Os primeiros a serem presos foram José Rainha Júnior e Luciano de Lima, no último dia 4 de março. De acordo com as informações repassadas pela Polícia Civil ao g1, José Rainha Júnior foi detido em um lote onde reside, no Assentamento Che Guevara, em Mirante do Paranapanema (SP), enquanto a prisão de Luciano de Lima ocorreu na Rodovia José Corrêa de Araújo, na divisa entre os estados de São Paulo e do Paraná, entre os municípios de Sandovalina (SP) e Jardim Olinda (PR). Já Cláudio Ribeiro Passos foi preso em Assis (SP), no dia 9 de março.
"A despeito da gravidade dos fatos investigados, tem-se que os autos apontam diversidade de condutas, que se imiscuem, inclusive, entre aquelas típicas da reinvindicação da reforma agrária, ainda que, de todo o modo, isto não exclua eventual ação ilegal de pessoas que desbordem das movimentações políticas.
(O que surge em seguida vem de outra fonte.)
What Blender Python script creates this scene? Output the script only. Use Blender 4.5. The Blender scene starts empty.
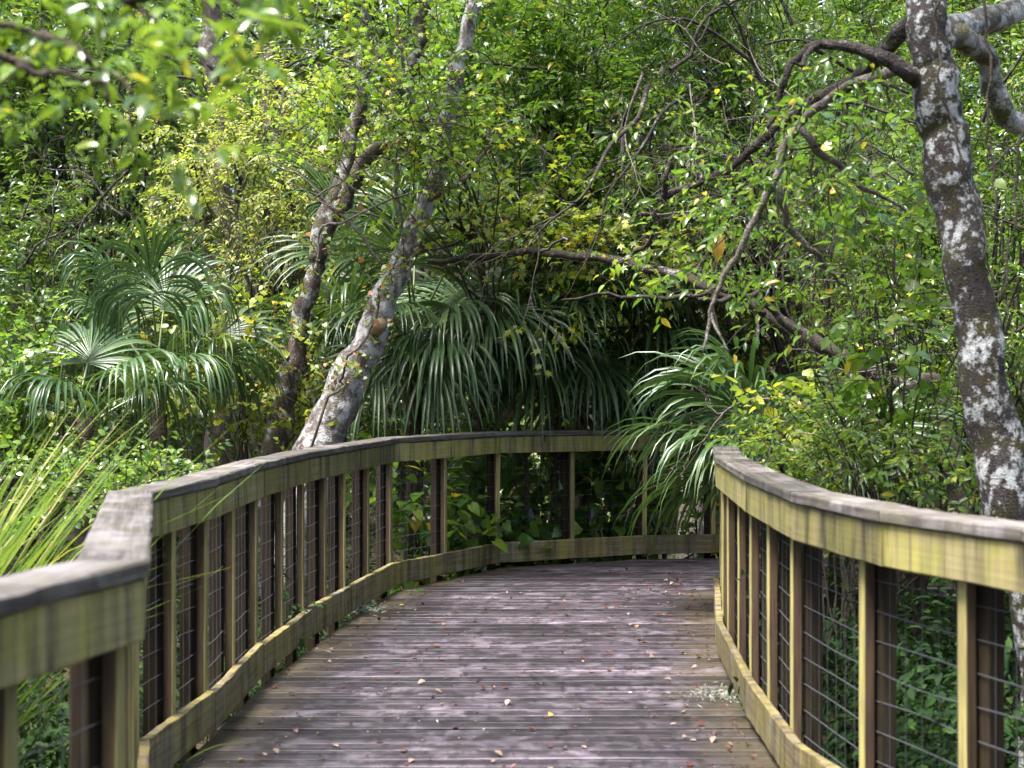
import bpy, math, random
import numpy as np
from mathutils import Vector, noise as mnoise

SC = bpy.context.scene
COL = SC.collection
FP = 1600.0                 # focal length in pixels of a 1024 wide frame
HC = 1.525                  # eye height above the deck
GROUND = -0.85
rs = np.random.RandomState


def P(px, py, Y):
    """a point seen at (px, py) that stands Y metres away from the camera"""
    return np.array([(px - 512) * Y / FP, Y, HC - (py - 384) * Y / FP])


# ------------------------------------------------------------------ mesh building
class MB:
    def __init__(s):
        s.v = []; s.f = []; s.g = []; s.n = 0

    def add(s, V, F, G=None):
        V = np.asarray(V, dtype=np.float32).reshape(-1, 3)
        s.v.append(V)
        s.g.append(np.zeros_like(V) if G is None else np.asarray(G, dtype=np.float32).reshape(-1, 3))
        for blk in (F if isinstance(F, list) else [F]):
            blk = np.asarray(blk, dtype=np.int32)
            if blk.size:
                s.f.append(blk + s.n)
        s.n += len(V)

    def build(s, name, mat, parent=None, origin=(0, 0, 0), smooth=True, gr=False):
        me = bpy.data.meshes.new(name)
        V = np.concatenate(s.v) - np.asarray(origin, dtype=np.float32)
        me.vertices.add(len(V)); me.vertices.foreach_set('co', V.ravel())
        loops = np.concatenate([b.ravel() for b in s.f]).astype(np.int32)
        tot = np.concatenate([np.full(len(b), b.shape[1], dtype=np.int32) for b in s.f])
        start = np.concatenate([[0], np.cumsum(tot)[:-1]]).astype(np.int32)
        me.loops.add(len(loops)); me.loops.foreach_set('vertex_index', loops)
        me.polygons.add(len(tot)); me.polygons.foreach_set('loop_start', start)
        me.polygons.foreach_set('loop_total', tot)
        me.polygons.foreach_set('use_smooth', np.full(len(tot), smooth))
        if gr:
            a = me.attributes.new('gr', 'FLOAT_VECTOR', 'POINT')
            a.data.foreach_set('vector', np.concatenate(s.g).ravel())
        me.update(calc_edges=True)
        me.validate()
        me.materials.append(mat)
        o = bpy.data.objects.new(name, me); COL.objects.link(o)
        if parent is not None:
            o.parent = parent
        else:
            o.location = origin
        return o


def tag(o, label=None, cat=None, group=None, kind=None):
    if label: o['label'] = label
    if cat: o['category'] = cat
    if group: o['group'] = group
    if kind: o['kind'] = kind
    return o


def thing(name, label, cat, loc, group=None):
    o = bpy.data.objects.new(name, None); COL.objects.link(o)
    o.location = [float(c) for c in loc]; o.empty_display_size = 0.1
    return tag(o, label, cat, group)


def dup(root, loc, rz=0.0, sc=1.0, label=None, group=None):
    r = root.copy(); COL.objects.link(r)
    r.location = [float(c) for c in loc]; r.rotation_euler = (0, 0, rz); r.scale = (sc, sc, sc)
    if label: r['label'] = label
    if group: r['group'] = group
    elif 'group' in r: del r['group']
    for ch in list(root.children):
        c = ch.copy(); COL.objects.link(c); c.parent = r
        for g in ch.children:
            d = g.copy(); COL.objects.link(d); d.parent = c
    return r


def unit(a):
    a = np.asarray(a, dtype=float)
    return a / np.maximum(np.linalg.norm(a, axis=-1, keepdims=True), 1e-9)


def spline(pts, sub):
    pts = np.asarray(pts, dtype=float)
    if len(pts) < 3:
        t = np.linspace(0, 1, sub + 1)[:, None]
        return pts[0] * (1 - t) + pts[-1] * t
    p = np.vstack([2 * pts[0] - pts[1], pts, 2 * pts[-1] - pts[-2]])
    out = []
    for i in range(1, len(p) - 2):
        for k in range(sub):
            t = k / sub
            a, b, c, d = p[i - 1], p[i], p[i + 1], p[i + 2]
            out.append(.5 * ((2 * b) + (-a + c) * t + (2 * a - 5 * b + 4 * c - d) * t * t + (-a + 3 * b - 3 * c + d) * t ** 3))
    out.append(p[-2])
    return np.array(out)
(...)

Nem a ação dos sem-terra pode ser a priori considerada ilícita (considerando o engajamento em lutas sociais legítimas) nem pode servir, por evidência, a acoimar eventuais excessos individuais", pontua o desembargador Marcelo Semer, relator designado do acórdão do HC.
"A impetração postula a revogação da prisão preventiva por uma incorreta avaliação da contemporaneidade, considerando que anterior pedido de prisão temporária por fatos acoimados de ilícitos havia sido anteriormente negado, e a possibilidade de 'novas invasões de terra' não seriam propriamente justificativas para a decretação das prisões preventivas - seja porque não se relacionavam diretamente com os fatos anteriores, seja porque não se relacionavam diretamente nem mesmo com os pacientes", prossegue.
Ele sustenta que a liberdade impera como regra no sistema processual penal e que a prisão preventiva deve ser decretada apenas excepcionalmente, cumpridos os estritos requisitos dos artigos 312 e 313 do Código de Processo Penal, e, ainda assim, apenas se as medidas cautelares alternativas à prisão se revelarem inadequadas ou insuficientes.
"É sabido que a gravidade do delito e a pena abstratamente cominada, isoladamente, não são indicativos que justificam a prisão cautelar à luz do regramento constitucional e processual penal. Afigura-se possível, dessa feita, a concessão de liberdade provisória, mediante o estabelecimento de medidas cautelares diversas da prisão, conforme o art. 319, do CPP", argumenta.
Na decisão judicial, o desembargador pontua que os presos são primários e possuem possui bons antecedentes, prova de atividade lícita e endereço fixo, "de modo que a prisão cautelar, por ora, não se mostra necessária, diante da falta de elementos concretos que justifiquem sua necessidade atual".
"Desse modo, as condições pessoais do paciente e as circunstâncias do crime, no caso em tela, não justificam a manutenção de prisão preventiva, dado que não se verifica a existência de dados concretos que apontem para a imprescindibilidade da continuidade da segregação cautelar, de modo a ameaçar a garantia da ordem pública, da instrução criminal e da aplicação da lei penal", salienta.
"É preciso o máximo de cautela para que não se utilize a prisão preventiva como mecanismo de julgamento antecipado da acusação formulada, e ao mesmo tempo, que não se acoime como ilegais ações que podem ter avaliações diversas no campo político, como já se consolidou em reiteradas decisões dos tribunais superiores", pondera o desembargador.
"Considerando a mescla de ações indicadas no inquérito, bem ainda a aparente severidade da medida extrema, meu voto concede a ordem nos referidos Habeas Corpus, para substituir a prisão preventiva dos acusados por medidas cautelares, de recolhimento noturno domiciliar (e nas horas de folga de atividades laborais), comparecimento pessoal em juízo mensalmente, e afastamento cautelar em relação a eventuais vítimas, que parecem suficientes para impedir perturbações de prova e garantir a instrução, sem desbordar para uma desnecessária e desproporcional antecipação de julgamento de mérito", enfatiza Marcelo Semer.